Industry analysts also seem to agree the bar purchasing outlook is positive, with a long-term view of moderate-to-strong growth in demand through 2007.
"Demand growth trends for 2005 would be even stronger," says Global Insight's Anton except high bar prices are causing some nonresidential construction projects to be cancelled. Analyst Peter Fish MEPS (International) in Sheffield, England, agrees that the commercial construction market is weak in the U.S. so there will be decreasing construction demand through the winter period."
Still, analyst Aldo Mazzaferro at Goldman Sachs in New York says that "long products, especially those used in the nonresidential construction industry, have not seen as much upside in prices as flat-rolled steel has in the past year." (That's true when comparing sheet-steel price increases of 110% versus bars' 55% hike.) However, he believes the nonresidential construction market has bottomed after declining for the past four years. "The recent signs of improvement bode well for suppliers of bar for construction products and projects."
For the future, says Casey of Gerdau Ameristeel, "the key unknown is the sustainability of the positive industry pricing trend in an uncertain political, economic and globally competitive environment."

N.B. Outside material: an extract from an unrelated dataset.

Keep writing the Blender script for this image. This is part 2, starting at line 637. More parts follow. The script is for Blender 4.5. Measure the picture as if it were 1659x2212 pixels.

Last year, the bar makers experienced substantially higher prices for scrap metal and other supplies, and implemented surcharges to offset these increased costs for raw materials. Buyers didn't accept the surcharges willingly. "Even when we successfully apply surcharges," notes Kuntz of Republic Engineered Products, "there is a time lag between the increase in raw material prices and the market acceptance of higher selling prices for finished steel products.